Когда до царя дошла печальная весть о поражении под Фрауштадтом, он приказал генералу Оливье оставить Гродно и отступать на юго-восток в направлении Украины. Карл XII предпринял преследование через труднопроходимую болотистую местность и был уже близок настигнуть неприятеля, но был вынужден остановиться 24 апреля 1706 года под Пинском. К тому времени, начиная с осады в Гродно, русские уже потеряли 17 тысяч человек. Русско-саксонские планы провалились и это очень разочаровало царя.
Преследование врага вглубь России без должной подготовки было признано нецелесообразным, и поэтому Карл на короткое время остановил армию в восточной Польше, в районе города Луцка. Там были хорошие возможности для пополнения нужд армии в продовольствии и фураже. В хорошем отдыхе нуждались и солдаты. Полковник Карл Магнус Поссе рассказывает,
что никогда никакая армия не проходила такими ужасными дорогами и через такие болота и топи, что если бы не было бы очевидцев, то, прочитавший об этом в истории, никогда бы не поверил бы, что это правда.
Ещё одной причиной для того, чтобы остаться в районе Луцка, было то, что здесь проживало большое число упрямых сторонников Августа, которых нужно было «уговорить» принять присягу на верность новому королю Станиславу.
Кампания 1706 года была успешной, но основные проблемы остались нерешенными. Польшей по-прежнему правили два короля, каждый со своим зарубежным регентом-защитником – царь Пётр поддерживал Августа, а Карл – Станислава – и каждый пользовался поддержкой своей группы дворянства и аристократии.

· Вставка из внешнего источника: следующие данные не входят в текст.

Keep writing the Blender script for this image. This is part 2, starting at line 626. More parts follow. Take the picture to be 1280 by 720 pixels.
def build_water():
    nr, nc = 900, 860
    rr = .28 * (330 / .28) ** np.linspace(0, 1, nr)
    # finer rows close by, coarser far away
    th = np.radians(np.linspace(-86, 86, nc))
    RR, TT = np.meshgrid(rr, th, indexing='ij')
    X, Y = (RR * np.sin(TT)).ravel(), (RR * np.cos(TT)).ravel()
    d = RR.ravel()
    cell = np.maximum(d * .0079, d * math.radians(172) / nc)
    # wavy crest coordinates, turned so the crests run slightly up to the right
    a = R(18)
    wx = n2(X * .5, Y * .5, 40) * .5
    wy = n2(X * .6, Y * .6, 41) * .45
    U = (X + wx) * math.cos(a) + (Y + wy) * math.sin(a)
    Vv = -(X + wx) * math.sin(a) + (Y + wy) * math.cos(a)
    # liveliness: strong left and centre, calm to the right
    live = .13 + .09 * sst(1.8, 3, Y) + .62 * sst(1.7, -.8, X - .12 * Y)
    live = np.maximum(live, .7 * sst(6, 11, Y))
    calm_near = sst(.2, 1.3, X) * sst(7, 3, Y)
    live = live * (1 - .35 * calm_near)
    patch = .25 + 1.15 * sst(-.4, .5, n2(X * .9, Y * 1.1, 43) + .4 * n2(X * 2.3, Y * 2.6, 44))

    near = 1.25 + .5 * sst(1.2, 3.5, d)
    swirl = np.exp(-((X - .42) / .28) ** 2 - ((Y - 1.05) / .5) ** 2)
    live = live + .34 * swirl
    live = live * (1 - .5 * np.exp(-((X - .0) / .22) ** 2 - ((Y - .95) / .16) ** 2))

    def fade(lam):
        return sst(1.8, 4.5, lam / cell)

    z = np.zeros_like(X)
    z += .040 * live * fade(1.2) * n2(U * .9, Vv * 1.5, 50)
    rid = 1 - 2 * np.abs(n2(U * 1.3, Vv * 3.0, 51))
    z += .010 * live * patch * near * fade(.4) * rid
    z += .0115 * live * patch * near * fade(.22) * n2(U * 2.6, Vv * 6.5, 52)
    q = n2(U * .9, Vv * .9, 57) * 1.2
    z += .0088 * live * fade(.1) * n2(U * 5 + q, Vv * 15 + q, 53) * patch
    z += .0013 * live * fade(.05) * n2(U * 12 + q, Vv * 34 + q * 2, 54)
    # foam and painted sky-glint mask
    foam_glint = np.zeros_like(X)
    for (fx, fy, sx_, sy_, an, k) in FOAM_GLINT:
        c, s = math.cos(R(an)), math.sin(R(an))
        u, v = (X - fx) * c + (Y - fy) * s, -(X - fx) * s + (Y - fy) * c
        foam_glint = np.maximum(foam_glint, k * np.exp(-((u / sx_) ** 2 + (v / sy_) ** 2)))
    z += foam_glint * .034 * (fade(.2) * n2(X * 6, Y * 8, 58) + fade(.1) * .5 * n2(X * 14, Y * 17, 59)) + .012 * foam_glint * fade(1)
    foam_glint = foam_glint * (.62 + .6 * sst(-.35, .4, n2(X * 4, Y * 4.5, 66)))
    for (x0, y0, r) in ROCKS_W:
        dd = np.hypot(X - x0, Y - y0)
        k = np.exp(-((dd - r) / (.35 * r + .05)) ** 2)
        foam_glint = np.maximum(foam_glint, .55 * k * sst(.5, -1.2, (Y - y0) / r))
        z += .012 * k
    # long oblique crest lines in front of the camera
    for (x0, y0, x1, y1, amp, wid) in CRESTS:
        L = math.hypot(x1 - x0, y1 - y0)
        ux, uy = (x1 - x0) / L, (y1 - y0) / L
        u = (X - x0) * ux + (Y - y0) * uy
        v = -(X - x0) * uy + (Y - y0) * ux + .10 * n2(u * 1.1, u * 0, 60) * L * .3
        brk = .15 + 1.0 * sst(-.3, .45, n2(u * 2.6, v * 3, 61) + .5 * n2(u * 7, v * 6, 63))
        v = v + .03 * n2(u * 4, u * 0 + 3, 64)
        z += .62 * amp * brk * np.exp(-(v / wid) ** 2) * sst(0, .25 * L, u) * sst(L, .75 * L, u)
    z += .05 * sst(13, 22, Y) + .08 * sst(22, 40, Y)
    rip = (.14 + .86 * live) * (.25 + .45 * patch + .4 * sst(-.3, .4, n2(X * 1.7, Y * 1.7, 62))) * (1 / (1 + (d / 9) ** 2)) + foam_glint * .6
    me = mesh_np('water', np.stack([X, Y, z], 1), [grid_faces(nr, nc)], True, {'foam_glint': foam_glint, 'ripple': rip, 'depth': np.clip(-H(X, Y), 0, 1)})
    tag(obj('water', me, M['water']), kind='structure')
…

Более чем четырехлетнее ведение боевых действий в Польше показало, что неприятельские силы практически всегда ускользали от Карла XII, стоило ему только приблизиться к ним. Ожидать чего-то решающего на поле боя не стоило. Не удалось и победить врага измором: Август мог всё время получать пополнение из Саксонии, а царь – из России. Альтернатива возвращения в балтийские провинции Швеции не интересовала короля. Вместо этого он решил, что пришло время двинуться на Саксонию. Удар непосредственно по операционной базе Августа возможно мог бы заставить его отказаться от своих претензий на польскую корону.